Restare a Kabul

Serve il coraggio di compiere delle scelte impopolari

di Luca Ferrini*

Come tutti, ho provato un senso di angoscia e d’impotenza davanti alle carcasse dei nostri blindati dilaniati da una overdose di tritolo. Sei giovani vite saltate per aria a migliaia di chilometri da casa. Insieme al sangue di afghani senza colpa, che semplicemente passavano di lì. A quella maledetta ora, in quel maledetto tratto di strada.

Di fronte a tale orribile visione, ho avuto la stessa reazione, istintiva, del ministro della Difesa La Russa. E quando questi, a botta calda, in Senato ha sillabato con controllata rabbia il suo "non ci faremo intimidire da questi vigliacchi", ho sentito forte l’orgoglio di essere italiano, commosso da quelle parole coraggiose.

Poi, invece, di lì a breve, la tragedia nella tragedia. La dichiarazione di resa incondizionata di Bossi, poi solo parzialmente smentita, cui facevano eco le inaspettate parole del Presidente del Consiglio. Il Senatùr che pretende un "tutti a casa". E Berlusconi irriconoscibile che, con ancora il sangue dei suoi parà sull’asfalto, vagheggia una "exit strategy" e dà il via ad un patetico braccio di ferro con gli alleati, sbrodolando su quanti soldati abbiamo noi e quanti soldati hanno gli altri.
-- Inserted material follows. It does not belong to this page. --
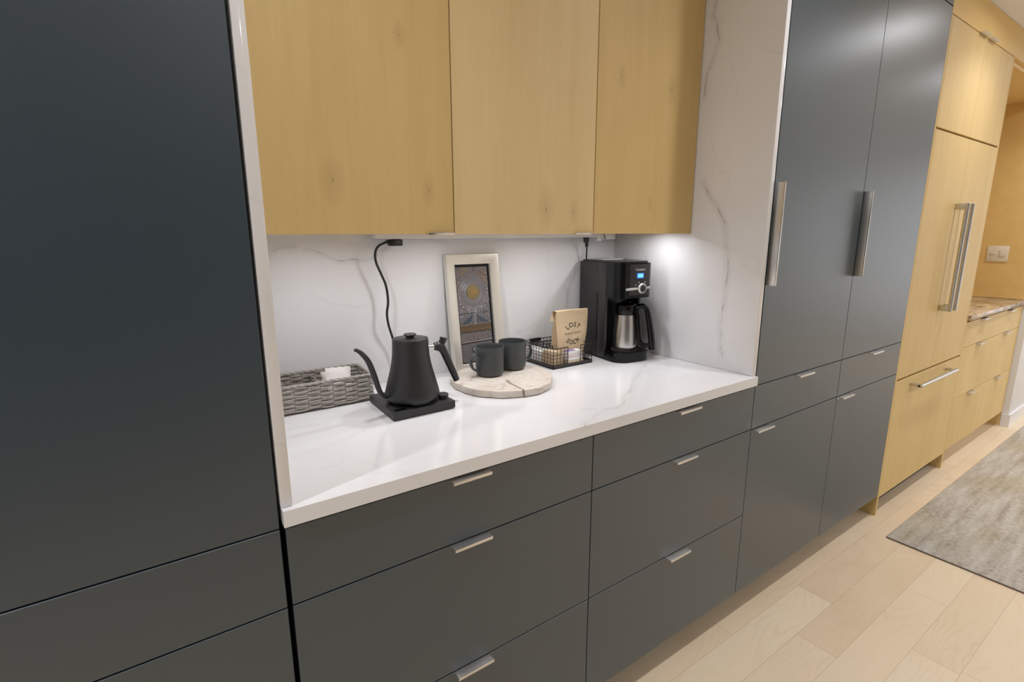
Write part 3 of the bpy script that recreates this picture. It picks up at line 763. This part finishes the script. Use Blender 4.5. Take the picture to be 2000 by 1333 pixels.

Neanche giocassimo a Risiko.

E’ dovuto intervenire il Capo dello Stato ad iniettare un po’ di fermezza nella posizione italiana. Una mezza picconata, a dire il vero: Napolitano è sì il capo delle Forze Armate, ma la politica militare la fa il Governo. Il Presidente, per fortuna, ha parlato. E lo ha fatto perché ha a cuore, prima di tutto, la dignità e l’onore del Paese. Altro che "Meno male che Silvio c’è". "Meno male che Giorgio c’è", dovrebbe essere il tormentone.

D’altronde, amici, cosa stiamo a fare in Afghanistan, come in altre parti del mondo? Difendiamo la Patria. Ma non (solo) la Patria che va dalle Alpi all’Etna. Una Patria globalizzata, i cui confini non sono più disegnati per terra o sugli atlanti, ma risiedono dentro il cuore e le menti delle popolazioni. Difendiamo una Patria che è fatta di mattoni ideali (magari a volte un po’ consunti o poco resistenti, ma vivi nelle intenzioni). Mattoni che si chiamano: democrazia, libertà di parola, libertà di stampa, libertà di religione, principio di uguaglianza, voto, scelta dei propri rappresentanti, separazione tra potere religioso e potere politico, economia di mercato, rispetto delle diversità…

Noi, caro Presidente Berlusconi, mandiamo i figli dell’Italia a combattere, sì a combattere (e dategli maggiore libertà di azione), perché questo edificio, costruito nei secoli con i mattoni della civiltà occidentale, possa resistere agli attacchi del nuovo medioevo, alla viltà e alla barbarie di chi è disposto ad assassinare innocenti su un altare insanguinato.

E allora, se così è, Signor Presidente, smettiamo per favore di inseguire l’umore di quattro pacifisti con la bandiera arcobaleno o di metterci a giocare con i carrarmatini colorati. Ella sia davvero il rappresentante di un popolo che ama la libertà: la garantisca anche ai popoli che non hanno la nostra fortuna.

Le porto un esempio pratico: oggi io posso andare a Sarajevo, dove le armi hanno taciuto e la convivenza pacifica è ristabilita. Perché lì c’erano e sono rimaste forze Nato, tra cui l’Italia. Oggi io posso andare in Kosovo, dove le armi hanno taciuto. Perché anche lì c’erano e sono rimaste forze di pace. A Mogadiscio, invece, è meglio evitare la visita. La situazione è ancora esplosiva e la gente muore di fame e di guerra. Ma da lì, Presidente, ce ne siamo andati. Ed ecco le conseguenze.

So che non tutti gli italiani sono favorevoli alle missioni militari. Ma una classe politica che non riesce a motivare, a spiegare alla propria gente le ragioni di una irrinunciabile scelta morale e strategica è una classe politica che merita di andare a casa. Tutta quanta. Ugo La Malfa una volta disse che l’impopolarità, spesso, è un dovere morale. Ma ci vuole coraggio. I nostri soldati lo hanno dimostrato. Lo dimostri anche chi ha il dovere di guidarci.